In the U.S., the gap between food-price and wage inflation between the end of 2019 and the second quarter of this year was roughly four percentage points. But that gap was much wider in large European economies, and above 15 percentage points in Germany. In South Africa, it was above 20 points.

The recent fall in oil prices may help offset some of that dissatisfaction, and boost a global fight to tame inflation that appears to be in its final stages. The OECD estimated that the 10% decline since July would knock half a percentage point off the global rate of inflation, if it were to be sustained. But it is far from certain that it will be.

“If the conflict in the Middle East escalates, this will have an impact on energy prices,” Pereira said.

Should escalation be avoided, the OECD said further falls in oil prices could allow for a faster reduction in central-bank interest rates than it currently expects, and boost growth in countries that don’t produce oil.

With inflation rates set to fall further, the OECD said central banks should lower their key interest rates, but in a manner that is “carefully judged” to ensure price rises continue to slow. It expects the Federal Reserve’s key rate to fall by a further 1.5 percentage points by the end of 2025, while the European Central Bank’s key rate is forecast to fall by 1.25 percentage points.

The Paris-based body said the interest-rate rises that central banks announced in 2022 and 2023 to counter a surge in inflation continue to weigh on growth, although with diminishing force.
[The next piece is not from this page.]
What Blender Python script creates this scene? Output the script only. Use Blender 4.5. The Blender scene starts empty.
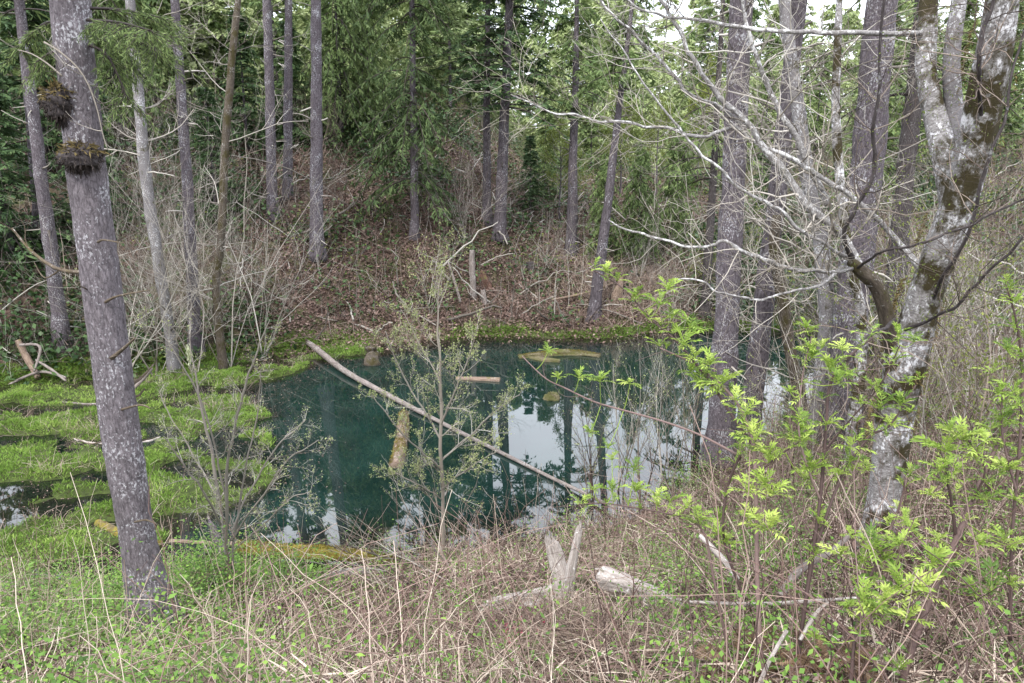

But it noted that many households and businesses continue to see the interest rates they pay rise as their debts mature and they enter into new contracts. The OECD estimated that almost a third of rich-country corporate debt is due to mature in 2026, with new debt issued to replace it likely paying a higher rate of interest.

The OECD left its forecast for U.S. growth in 2024 unchanged at 2.6%, and also retained its 4.9% projection for China. Pereira said the package of stimulus measures announced by the Chinese government Tuesday could lead to a “slight” upward revision when the OECD next releases growth forecasts in early December.